Numéro trois des républicains à la Chambre des représentants, Liz Cheney a critique une décision qui « ignore les leçons du 11-Septembre. » Selon elle, « retirer les forces américaines du nord de la Syrie est une erreur catastrophique qui met en péril nos avancées conre l’EI et menace la sécurité » des États-Unis.

Le sénateur Marco Rubio a lui aussi parlé d’une « grave erreur » pouvant avoir des répercussions « bien au-delà de la Syrie ». Et elle « confirmerait la vision qu’a l’Iran de ce gouvernement et les encouragerait à aller vers une escalade d’attaques hostiles qui, à leur tour, pourraient déclencher une guerre régionale bien plus vaste et dangereuse », a-t-il fait valoir.

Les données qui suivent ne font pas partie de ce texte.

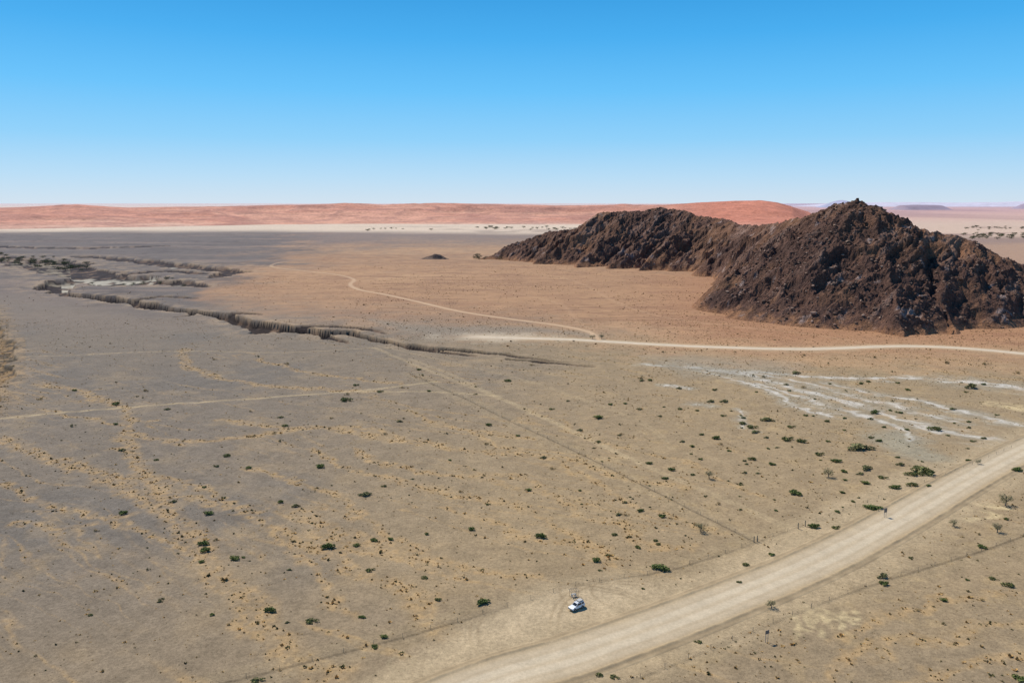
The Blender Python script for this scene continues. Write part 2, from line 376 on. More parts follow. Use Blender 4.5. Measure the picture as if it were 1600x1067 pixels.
# ------------------------------------------------------------------ ground
pys=np.concatenate([np.arange(318.0,330,.6),np.arange(330,400,.8),np.arange(400,600,.6),np.arange(600,760,1.0),np.arange(760,1260,1.6)])
rs=np.array([G(800,p)[1] for p in pys]); rs=np.concatenate([rs,[95,80,60,40,20,.5]])
az=np.arctan(np.linspace(-.80,.80,1100)); rest=np.linspace(az[-1],2*math.pi+az[0],70)[1:-1]; azs=np.concatenate([az,rest])
R_,A_=np.meshgrid(rs,azs,indexing='ij')
X=(R_*np.sin(A_)).ravel(); Y=(R_*np.cos(A_)).ravel()
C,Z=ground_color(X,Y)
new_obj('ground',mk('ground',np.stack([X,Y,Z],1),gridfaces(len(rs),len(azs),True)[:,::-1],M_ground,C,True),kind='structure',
        label='gravel desert plain with sandy drainage streaks and eroded gullies',cat='ground')
# ------------------------------------------------------------------ roads as sheets
def resample(p,step):
    d=np.r_[0,np.cumsum(np.hypot(*np.diff(p,axis=0).T))]; n=max(2,int(d[-1]/step)); s=np.linspace(0,d[-1],n)
    return np.stack([np.interp(s,d,p[:,0]),np.interp(s,d,p[:,1])],1)
def ribbon(name,pts,hw,na,step,off,label,cat,berm=0):
    p=resample(pts,step); t=np.gradient(p,axis=0); t/=np.linalg.norm(t,axis=1)[:,None]; nn=np.stack([-t[:,1],t[:,0]],1)
    s=np.linspace(-1,1,na); q=p[:,None]+nn[:,None]*(s*hw)[None,:,None]; x=q[...,0].ravel(); y=q[...,1].ravel()
    C,z=ground_color(x,y); S=np.tile(s,len(p)); e=np.abs(S)
    z=z+off-(off+.12)*sm(.9,1,e)+berm*np.exp(-((e*hw-berm_r)/.45)**2)*(.6+.5*vnoise(x/1.5,y/1.5,9))
    return new_obj(name,mk(name,np.stack([x,y,z],1),gridfaces(len(p),na)[:,::-1],M_road,C,True),kind='structure',label=label,cat=cat)
berm_r=6.7
ribbon('road',ROAD,9.0,71,1.2,.10,'wide pale graded gravel road with low earth berms','road',.35)
berm_r=5
ribbon('gravel_road',MIDROAD,8,21,2.5,.12,'pale gravel road curving below the rocky hill','road',.15)
berm_r=99
ribbon('dirt_track',TRACK,6,17,3,.12,'narrow winding sandy track across the orange plain','dirt track')

# ------------------------------------------------------------------ rocky hill
CREST=[(745,402,1290,.6),(770,396,1295,.6),(800,379,1300,.6),(850,360,1290,.6),(895,357,1275,.6),(918,343,1265,.6),(940,329,1260,.6),(970,328,1255,.6),(1000,327,1250,.6),(1030,321,1240,.6),(1060,326,1220,.6),(1095,336,1180,.64),(1130,340,1130,.7),(1160,350,1060,.8),(1200,349,960,1.0),(1250,336,850,1.0),(1272,329,800,.9),(1300,320,740,.72),(1325,311,705,.64),(1342,307,695,.62),(1362,315,688,.6),(1385,325,685,.6),(1420,342,685,.6),(1450,357,678,.6),(1500,366,682,.6),(1540,383,690,.6),(1570,398,695,.6),(1610,420,705,.6),(1680,450,730,.6),(1760,480,760,.6)]
SP_=[[(1342,312,690),(1362,346,665),(1385,395,625),(1402,455,575),(1404,527,530)],
 [(1325,318,702),(1290,368,700),(1225,425,695),(1160,464,690),(1085,490,685)],
 [(1300,325,735),(1265,400,665),(1258,460,610),(1272,505,580)],
 [(1450,360,678),(1475,420,620),(1490,512,548)],
 [(1420,344,685),(1430,400,640),(1440,455,590),(1440,520,542)],
 [(1500,368,682),(1540,430,640),(1572,505,580)],
 [(1255,340,840),(1235,380,790),(1205,425,760)],
 [(895,357,1275),(870,375,1240),(850,404,1210)],
 [(940,329,1260),(890,371,1210),(838,408,1190)],
 [(1000,327,1250),(950,375,1180),(900,411,1130)],
 [(1060,326,1220),(1005,375,1160),(950,412,1100)],
 [(1095,336,1180),(1050,372,1110),(1000,415,1070)],
 [(1130,340,1130),(1090,380,1085),(1050,413,1065)],
 [(1200,351,955),(1170,385,925),(1140,418,895)],
 [(1160,351,1060),(1130,380,1020),(1100,411,1000)]]
CR=np.array([P(*q[:3]) for q in CREST]); CSL=np.array([q[3] for q in CREST]); SPW=[np.array([P(*q) for q in s]) for s in SP_]
def arcl(p): return np.r_[0,np.cumsum(np.hypot(np.diff(p[:,0]),np.diff(p[:,1])))]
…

Ex-ambassadrice aux Nations unies, Nikki Haley a quant à elle rappelé le rôle « déterminant » des Kurdes syriens dans le combat contre l’EI en Syrie. « Nous devons toujours défendre nos alliés si nous attendons d’eux qu’ils nous défendent. Les laisser mourir est une grave erreur », a-t-elle estimé.

En décembre 2018, M. Trump avait annoncé une décision similaire. Et il s’était heurté à des réactions identiques. Les mêmes causes produisant souvent les mêmes effets, il a donc enclenché la marche arrière. Et il a finalement publié un tweet ayant la même teneur que celui qu’il avait posté en janvier 2018 pour prévenir qu’il « dévasterait » l’économie turque en cas d’offensive contre les Kurdes syriens.

« Si la Turquie fait quoi que ce soit que j’estime, dans ma grande et inégalable sagesse, dépasser les bornes, je détruirai et anéantirai complètement l’économie de la Turquie », a en effet indiqué M. Trump, dans son style inégalable.

En attendant, le ministère turc de la Défense a de nouveau assuré qu’il ne manquait aucun bouton de guêtre à ses soldats. « Tous les préparatifs pour une éventuelle opération militaire dans le nord-est de la Syrie sont terminés », a-t-il fait savoir dans la soirée du 7 octobre.